Monday, December 29, 2008

Sacrament Meeting - by Warren

There is an hour a week when the family sits together in chairs set up like pews and we pray, sing, take the sacrament, and listen to spiritual messages. It's an important hour for any Latter-day Saint because the entire family is together, and we renew our promises with God.

When Diana was first born, the priorities were simple. We did whatever we could to make her comfortable, entertained, and happy without being too distracting to everyone else. Sometimes this meant walking out of sacrament meeting.



Now Diana is 14 months old, and it's different. She understands more, wants more, moves a lot more, and has some self control.
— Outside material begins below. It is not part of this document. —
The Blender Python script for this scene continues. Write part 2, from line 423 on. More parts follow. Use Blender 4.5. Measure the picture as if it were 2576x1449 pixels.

With many things, she has responded very well to "training." Like, she used to bite when she was angry, but every time she did we gave her an immediate time out in the crib. Now, instead of biting, she blows raspberries. I put "training" in quotation marks because I think the word implies manipulation, as if she was a puppy or something that lacked self-deterministic power. Of course, to some extent that is true at her age. Either way I prefer to think of it as good communication - since we don't talk so well right now, a timeout is the best way we have to communicate that something is bad.

Anyway, back to the point. Inasmuch as Diana is capable, we want her to learn in her youth that sacrament meeting is sweet. Some Jewish traditions let children chew on pages of the Torah dipped in honey. We let her eat bananas, gold fish, and all sorts of things. Sometimes that keeps her happy in sacrament meeting and sometimes not.
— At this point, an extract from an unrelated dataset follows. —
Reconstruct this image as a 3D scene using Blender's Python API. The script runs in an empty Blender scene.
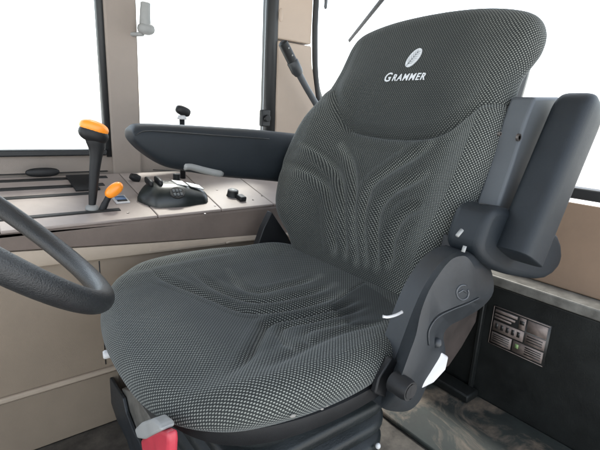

We recognize that our relationship with Diana is much more important than any particular technique. But, right now, we have two basic rules for Diana. They have had mixed success, but we realize that we've done her a disservice not being very consistent with her. (In part, by not communicating with each other as well as we thought.) One, if she moves more than an arm's length away from us, we will bring her back as lovingly as we can. And two, if she screams we will immediately bring her out to the hallway and give her an un-fun, thirty second time out in the corner, constantly repeating in word, tone and facial expression, "No shouting."

The truth is, we are still struggling. Sunday at church is hard for Diana. We are less consistent about sleep, food, water, and freedom than the rest of the week. Perhaps, the only thing harder on Diana is being in the car seat. Diana is a great baby and we're very blessed to have her. Some people reading this blog have their hands full with plenty more than our one angelic daughter. How do you handle Sunday sacrament meetings?

4 comments:

Hoggards said...

Umm...do I qualify there? :) We are lucky enough to have "angels" that sit behind us and love our kids. They bring cool books and fruit snacks for the kids. We do our best to keep the kids content so we don't have fits and have the take them out. (I, too, don't want them to think going out is a cool/fun thing) Hopefully we'll soon be able to wing them off the treats and toys too!
I can't believe only 4 more months and she'll be in nursery! Those pictures of her are so cute!!

Laura said...

What a cutie.

Oh the things I've got to look forward to when I have kids.

Warren said...

Steve and Camille, you definitely qualify. Emily and I think you're awesome - we we are awed by your heroic parenting. Do you really think you can wing them off of treats and toys already?

It IS amazing how fast they grow. I have a confession. Sometimes, I already let Diana go to nursery. I never bring her there, but she often goes on her own and I'll leave her to do some churchy stuff. The first time, it was kind of hard.

Matt said...

Warren. I love your mix of thoughtfulness and goodness. That is all, for I have no advice.